Çarşı farkı mı? Güldürmeyin beni (!)



Galatasaray-Beşiktaş maçına ilişkin, maç yazısını filan bir kenara bırakmak gerekir aslında. Şu Çarşı mevzu çok daha uzun ve daha ele alınır bir şey.

Senelerdir bu grubun Türkiye'de ne kadar duyarlı ne kadar farklı olduğu söylendi durdu. İnternet sitelerinde attıkları manşetler, stadyumlarda astıkları pankartlar hep bu farklılığı gösterir biçimdeydi.

İyi de, bu adamlar hiçbir zaman farklı olamadı ki. Marjinalleşmek adına, toplumum bir bölümünün yargıları üstünden ranta çevrilen "Nükleer santral, 1 Mayıs, Filistin desteği, Karaoğlan" pankartları gibi, kendilerini muhalif gösteren bir yapılanma örneği gösterdiler.

Oysa muhalif yapı -benim adıma-, İnönü Stadı'ndaki bir Beşiktaş-Diyarbakırspor maçında atılan "PKK dışarı" sloganıyla örtüşmemektedir. O gün, Çarşı grubu adı verilen o 'sevimli çocuklar' kendileri ile çelişmiş ve koşullar karşısında aslında savundukları bir şey olmadığı görülmüştür.

Bugün Galatasaray-Beşiktaş maçında televizyondan bile açık açık duyulur biçimde Galatasaray Spor Kulübü'nün kurucusu Ali Sami Yen Bey hakkında iğrenç, mide bulandırıcı küfürleri koro halinde söylediler.
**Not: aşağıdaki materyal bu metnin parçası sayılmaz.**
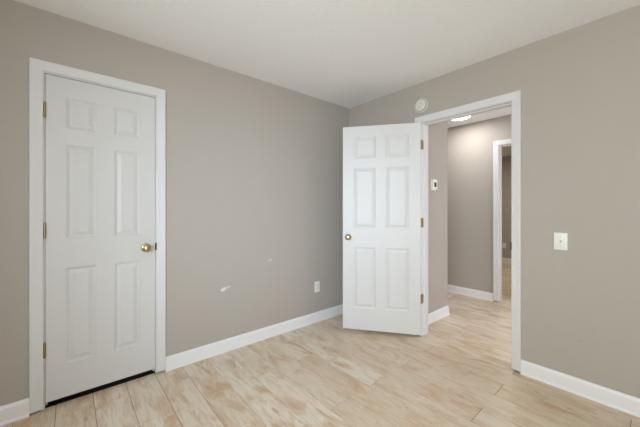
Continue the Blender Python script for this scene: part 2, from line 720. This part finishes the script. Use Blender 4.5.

Bu toplumda hemen herkes bilir ki, kutsala küfür edilmez, kutsala ağız dolusu eleştirilerde bulunulmaz. Eleştiri yapılsa bile, bu naif bir dille yapılır. Bunu anlayacak beyini aramak başlı başına beyinsizlik ama değil mi?

Farklısınız demek, hem de çok farklı! Marjinalsiniz demek! Muhalif tutumuzunu hep sürdürüyorsunuz! Siz bir bok değilsiniz aslında. Siz de diğerleri gibisiniz. Diğerlerinden sıyrılmak için yaratmaya çalıştığınız farklılıklar, sadece düşünülmüş zekâ oyunlarından ibaret.

Dün akşam bir kez daha gösterdiniz, kendinizi. Ne olduğunuzu, aslında hiç olduğunuzu ve hepsiyle aynı olduğunuzu.

Aslında kızgınlığınız, aynada gördüğünüz yansımadan ibaret. Kimsenin rakibi olmadığınızı biliyorsunuz; kendinize küfürlerle, sinkaflarla rakip yaratma çabalarınız boşa çünkü "Köpekler istedi diye atlar ölmez." Çünkü siz kendinizi dünyanın en büyüğü görüp, boktan rekorlar peşinde koşarsınız.

Ali Sami Yen Bey'e küfretmekle kendinizi Galatasaray'a rakip yaratma peşindeyseniz boş hayaller içindesiniz. Sizin en büyük rakibiniz tıpkı, sizin şu anda yapmaya çabaladığınız ama asla başaramayacağınız yöntemlerle size saldıran Bursaspor olacaktır. Farklı zannetmeye devam edin kendinizi.

Ve sizler, tam da 12 Eylül tarihine denk gelen ve o aşağılayıcı yılları anımsatan iğrenç taktiklere başvurmaktan çekinmeyecek bir taraftar topluluğusunuz.

Ali Sami Yen Bey'e edilen küfürlerin, O'nun şahsiyetinden ve O'nun kişiliğinden hiçbir şey kaybettirmeyeceğini anlayamayacak kadar da beyinsizsiniz.